Tuesday, February 14, 2012

Reflection: And Ain't I A Woman By:Sojourner Truth

In Sojourner Truth's speech, "And Ain't I a Woman," Truth was supporting women's rights. She was talking about common arguments against women's rights.  She then goes and destroys all of those arguments by backing them up with personal experience and common sense. She was aiming her arguments at men and white women. I think the reason that she was arguing against these people is because they were the people with superiority over the African American women of the time. She wants African American women to fight together with white women for women's rights. Truth thinks that she could influence the women to all fight together for the same cause.

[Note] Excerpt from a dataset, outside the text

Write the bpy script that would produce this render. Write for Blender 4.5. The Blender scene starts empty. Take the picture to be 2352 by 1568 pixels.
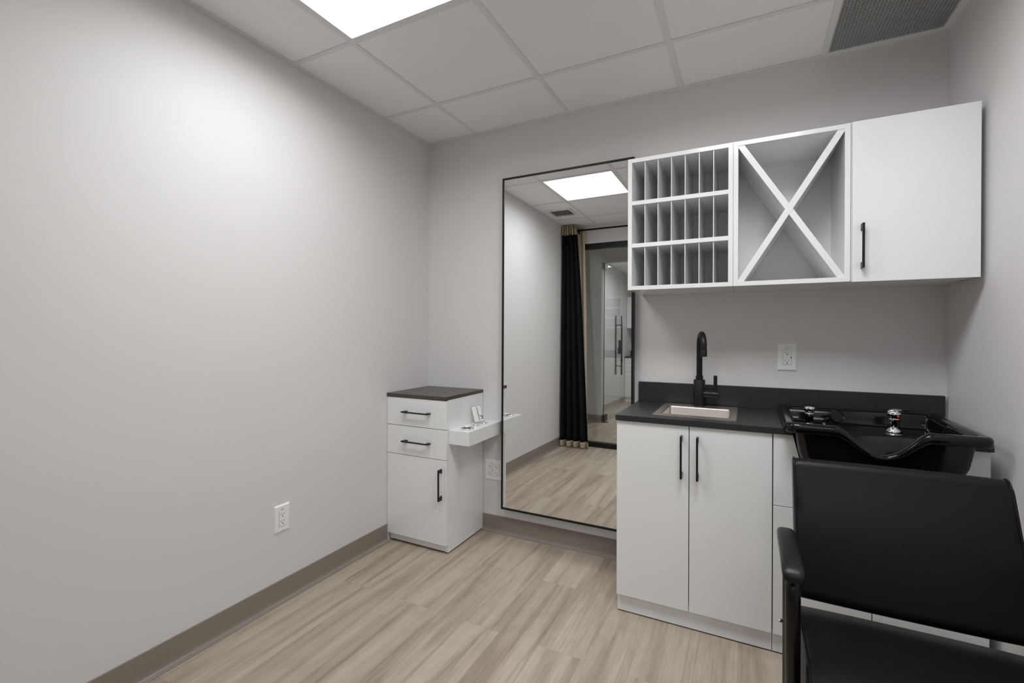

When she was talking about how women should be treated and how they should be lifted into carriages and over ditches, she goes to her personal experiences and says that nobody was ever there to lift her into any carriages or over any mud puddles. She then says, "And ain't I a woman (Truth)?" She is saying this because she thinks that all women should be treated the same. Just because she is an African American woman does not mean that she should not be helped into carriages.
She then goes to advocate that women can do the same quality of work that men do.  She has worked in the field and she is more than capable of working as hard if not harder than a man would. She talks about how she's had thirteen children and almost all of her children have sold into slavery. She says that she can bear the sadness and cry out, but only Jesus would listen to her because she is a woman.

This goes hand in hand with the philosophies of Thoreau because he believed that you should do what you think is right even if other people consider it as being wrong. Sojourner Truth was speaking up for women and their rights, but she knew that she was fighting a losing battle because other people considered her ideas wrong. Her ideas conflicted the ideas of others that believed that men and whites were superior to African American women.



Grant, P. B. "Individual and Society in Walden." McClinton-Temple, Jennifer ed. Encyclopedia of
Themes in Literature. New York: Infobase Publishing, 2011. Bloom's Literary Reference Online. Facts On File, Inc.Jan 30, 2012.

Truth, Sojourner. "And Ain't I a Woman." Comp. Jeffrey D. Wilhelm, Ph.D. and Douglas Fisher, Ph.D. Glencoe Literature. American Literature ed. Columbus: McGraw-Hill Companies, 2009. 370. Print.